Countrywide Pays $30 Million in Call Center Suit

Countrywide Financial Corp. here has settled a class-action lawsuit for $30 million filed by call-center employees who were seeking to be compensated for overtime.

According to a copy of the settlement notice on the website of the attorney for those suing Countrywide, the class consists of approximately 400 people who worked in the company's Pasadena, Calif., and Rosemead, Calif., centers.

Countrywide had called the employees "account executives," but a 2003 press release from the law firm of Goldstein, Demchak, Baller, Borgen and Dardarian said the worker's duties included answering incoming telephone calls, inputting information into the company's computer system, informing customers about loan products, and completing and packaging loan paperwork.

A statement from Countrywide said, "Countrywide's consistent policy has been to classify employees as required by law. While the company continues to believe that its original classification of account executives was lawful and that it would have been upheld at trial, it decided to settle in order to avoid the expense and uncertainty of litigation. This settlement permits both its account executives and managers to focus on their primary concern, providing the best service to the consumer."

The settlement notice itself said that Countrywide continues to deny all of the allegations made in the complaint. "There has been no finding of any wrongdoing by Countrywide and Countrywide does not admit to any liability," the notice said.

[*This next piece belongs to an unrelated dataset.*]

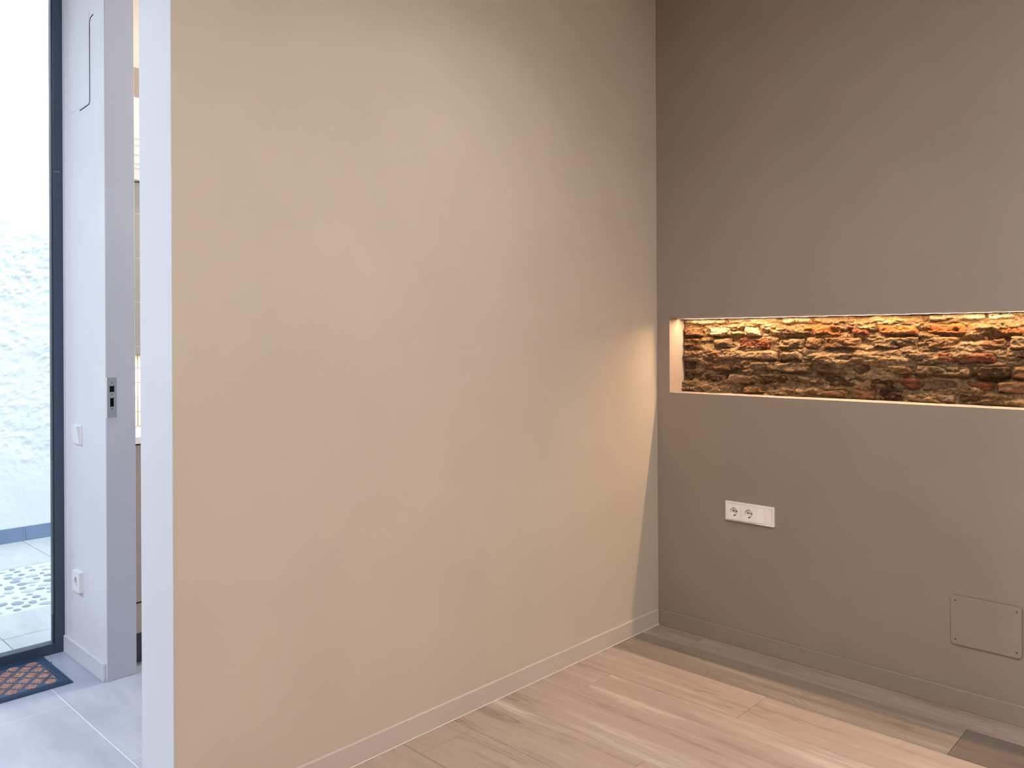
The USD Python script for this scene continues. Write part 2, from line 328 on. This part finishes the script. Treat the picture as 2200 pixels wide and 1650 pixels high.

As part of the settlement, Countrywide agreed to reclassify Rosemead call-center account executives as nonexempt employees. Thus they are now eligible for overtime.

In addition, the company will stop docking the employee's wages for production errors and deficiencies and give them off-duty meal periods after every five hours worked.

The class consists of employees of the two call centers who worked at any time between Feb. 14, 1998 and Dec. 31, 2004.

Since the time when the lawsuit was filed, the Department of Labor has issued revisions to the Fair Labor Standards Act that clarified the activities, which constitute exempt and nonexempt employees.

The rules, according to proponents from the mortgage industry, would make most loan officers exempt from the regulations requiring payment of overtime. These rules went into effect in August 2004.

Laurence Platt of the Washington law firm Kirkpatrick & Lockhart said the new rules ended what had been widespread uncertainty. But, he cautioned, the person's title is not the key point. Rather one has to look at the employee's scope of activities to see if they are exempt.